Task goal
Type again, exactly, the lines below from the start through the line that includes "col = sc.collection".

Data excerpt

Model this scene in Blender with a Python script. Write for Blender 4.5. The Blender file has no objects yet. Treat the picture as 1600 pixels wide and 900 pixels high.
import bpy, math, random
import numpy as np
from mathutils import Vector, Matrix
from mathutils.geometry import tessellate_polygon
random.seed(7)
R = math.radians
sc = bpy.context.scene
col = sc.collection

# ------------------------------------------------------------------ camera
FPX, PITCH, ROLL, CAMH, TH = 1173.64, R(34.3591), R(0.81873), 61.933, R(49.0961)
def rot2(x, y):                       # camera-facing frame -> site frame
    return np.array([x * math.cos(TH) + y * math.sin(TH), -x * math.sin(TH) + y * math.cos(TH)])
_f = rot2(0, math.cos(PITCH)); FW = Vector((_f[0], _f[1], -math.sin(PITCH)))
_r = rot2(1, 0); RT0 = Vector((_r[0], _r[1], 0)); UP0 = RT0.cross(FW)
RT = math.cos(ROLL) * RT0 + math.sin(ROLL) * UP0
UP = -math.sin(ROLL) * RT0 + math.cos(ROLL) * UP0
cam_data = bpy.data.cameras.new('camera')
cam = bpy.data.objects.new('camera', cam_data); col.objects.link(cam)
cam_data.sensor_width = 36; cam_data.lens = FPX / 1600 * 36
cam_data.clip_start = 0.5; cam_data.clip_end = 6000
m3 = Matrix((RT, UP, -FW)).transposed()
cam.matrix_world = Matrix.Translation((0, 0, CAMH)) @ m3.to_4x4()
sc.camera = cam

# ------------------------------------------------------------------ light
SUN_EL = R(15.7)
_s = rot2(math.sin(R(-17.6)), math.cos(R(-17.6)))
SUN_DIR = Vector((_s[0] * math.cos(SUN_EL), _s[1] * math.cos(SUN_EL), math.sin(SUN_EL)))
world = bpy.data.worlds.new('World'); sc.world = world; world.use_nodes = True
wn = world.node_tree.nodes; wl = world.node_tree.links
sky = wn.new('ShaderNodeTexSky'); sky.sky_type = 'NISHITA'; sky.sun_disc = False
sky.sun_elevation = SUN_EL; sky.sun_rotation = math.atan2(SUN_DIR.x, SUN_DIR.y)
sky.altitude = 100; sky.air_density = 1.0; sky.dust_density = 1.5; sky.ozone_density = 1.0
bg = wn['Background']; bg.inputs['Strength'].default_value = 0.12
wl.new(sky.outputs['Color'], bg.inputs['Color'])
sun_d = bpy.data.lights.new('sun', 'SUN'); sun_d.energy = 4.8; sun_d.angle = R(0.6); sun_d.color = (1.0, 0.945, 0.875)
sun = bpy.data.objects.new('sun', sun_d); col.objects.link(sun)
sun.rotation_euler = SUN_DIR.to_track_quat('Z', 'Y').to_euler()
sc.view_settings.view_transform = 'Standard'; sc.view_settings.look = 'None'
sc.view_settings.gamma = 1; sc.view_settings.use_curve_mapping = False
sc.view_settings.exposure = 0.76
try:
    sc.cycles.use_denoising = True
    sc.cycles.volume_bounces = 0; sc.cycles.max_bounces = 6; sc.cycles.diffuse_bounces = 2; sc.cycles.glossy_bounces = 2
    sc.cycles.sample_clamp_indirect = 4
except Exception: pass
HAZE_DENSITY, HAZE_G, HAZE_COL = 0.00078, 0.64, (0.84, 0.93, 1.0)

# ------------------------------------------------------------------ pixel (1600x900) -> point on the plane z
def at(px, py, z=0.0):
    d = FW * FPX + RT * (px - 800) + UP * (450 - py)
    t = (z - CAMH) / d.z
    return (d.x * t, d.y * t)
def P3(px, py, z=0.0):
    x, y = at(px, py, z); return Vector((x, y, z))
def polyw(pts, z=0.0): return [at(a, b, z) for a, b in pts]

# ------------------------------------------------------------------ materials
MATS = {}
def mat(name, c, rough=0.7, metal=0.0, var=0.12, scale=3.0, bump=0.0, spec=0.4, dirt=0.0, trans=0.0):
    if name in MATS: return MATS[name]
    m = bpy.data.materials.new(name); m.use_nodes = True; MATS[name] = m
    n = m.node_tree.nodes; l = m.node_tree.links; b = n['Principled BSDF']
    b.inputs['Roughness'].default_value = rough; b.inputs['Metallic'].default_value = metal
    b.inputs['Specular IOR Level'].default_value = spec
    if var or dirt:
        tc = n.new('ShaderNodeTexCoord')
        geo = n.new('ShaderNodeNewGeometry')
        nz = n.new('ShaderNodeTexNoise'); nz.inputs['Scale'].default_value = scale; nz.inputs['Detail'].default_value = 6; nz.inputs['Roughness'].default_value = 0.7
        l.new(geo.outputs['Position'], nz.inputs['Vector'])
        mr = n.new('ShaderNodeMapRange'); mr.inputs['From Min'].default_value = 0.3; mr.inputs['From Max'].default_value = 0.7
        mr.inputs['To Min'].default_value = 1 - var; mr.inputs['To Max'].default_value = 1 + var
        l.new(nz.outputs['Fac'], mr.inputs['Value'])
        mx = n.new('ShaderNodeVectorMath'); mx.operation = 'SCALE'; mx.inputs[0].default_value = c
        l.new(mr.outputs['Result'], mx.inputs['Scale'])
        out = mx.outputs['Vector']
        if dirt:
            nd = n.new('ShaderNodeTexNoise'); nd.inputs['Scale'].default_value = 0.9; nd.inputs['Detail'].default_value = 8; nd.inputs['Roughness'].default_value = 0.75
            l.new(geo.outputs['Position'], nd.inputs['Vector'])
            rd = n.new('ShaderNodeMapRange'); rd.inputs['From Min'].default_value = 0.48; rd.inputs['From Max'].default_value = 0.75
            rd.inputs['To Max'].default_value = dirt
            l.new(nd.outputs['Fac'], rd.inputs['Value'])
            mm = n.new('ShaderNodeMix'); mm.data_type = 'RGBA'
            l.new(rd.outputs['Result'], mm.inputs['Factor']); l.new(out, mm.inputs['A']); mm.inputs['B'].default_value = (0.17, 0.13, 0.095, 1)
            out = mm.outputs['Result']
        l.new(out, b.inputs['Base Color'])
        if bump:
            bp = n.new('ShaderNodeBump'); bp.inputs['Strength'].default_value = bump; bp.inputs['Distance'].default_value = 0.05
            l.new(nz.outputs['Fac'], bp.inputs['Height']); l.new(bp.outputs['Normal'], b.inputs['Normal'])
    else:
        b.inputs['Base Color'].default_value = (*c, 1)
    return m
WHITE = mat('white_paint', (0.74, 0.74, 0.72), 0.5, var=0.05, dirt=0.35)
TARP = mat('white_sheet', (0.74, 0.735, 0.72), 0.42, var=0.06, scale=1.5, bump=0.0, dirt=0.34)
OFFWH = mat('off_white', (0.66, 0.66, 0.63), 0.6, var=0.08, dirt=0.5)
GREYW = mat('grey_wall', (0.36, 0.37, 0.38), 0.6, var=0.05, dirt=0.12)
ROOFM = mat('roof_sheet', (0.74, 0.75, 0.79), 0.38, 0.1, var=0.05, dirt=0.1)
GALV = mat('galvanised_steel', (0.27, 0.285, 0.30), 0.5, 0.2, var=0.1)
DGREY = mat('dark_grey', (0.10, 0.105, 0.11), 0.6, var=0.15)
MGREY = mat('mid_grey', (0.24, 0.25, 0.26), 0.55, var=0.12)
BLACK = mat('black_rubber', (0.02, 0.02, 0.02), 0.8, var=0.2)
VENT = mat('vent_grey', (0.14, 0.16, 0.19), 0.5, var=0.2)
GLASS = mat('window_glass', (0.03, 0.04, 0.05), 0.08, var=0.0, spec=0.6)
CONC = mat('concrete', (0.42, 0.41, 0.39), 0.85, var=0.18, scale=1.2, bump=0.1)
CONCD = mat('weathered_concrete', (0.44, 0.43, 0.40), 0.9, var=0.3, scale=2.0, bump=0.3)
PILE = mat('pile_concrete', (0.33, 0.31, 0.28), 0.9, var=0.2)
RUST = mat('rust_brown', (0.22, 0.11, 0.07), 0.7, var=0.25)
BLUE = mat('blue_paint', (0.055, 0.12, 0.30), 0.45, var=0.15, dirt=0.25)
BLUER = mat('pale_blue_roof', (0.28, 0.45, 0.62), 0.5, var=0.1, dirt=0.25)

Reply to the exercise
Model this scene in Blender with a Python script. Write for Blender 4.5. The Blender file has no objects yet. Treat the picture as 1600 pixels wide and 900 pixels high.
import bpy, math, random
import numpy as np
from mathutils import Vector, Matrix
from mathutils.geometry import tessellate_polygon
random.seed(7)
R = math.radians
sc = bpy.context.scene
col = sc.collection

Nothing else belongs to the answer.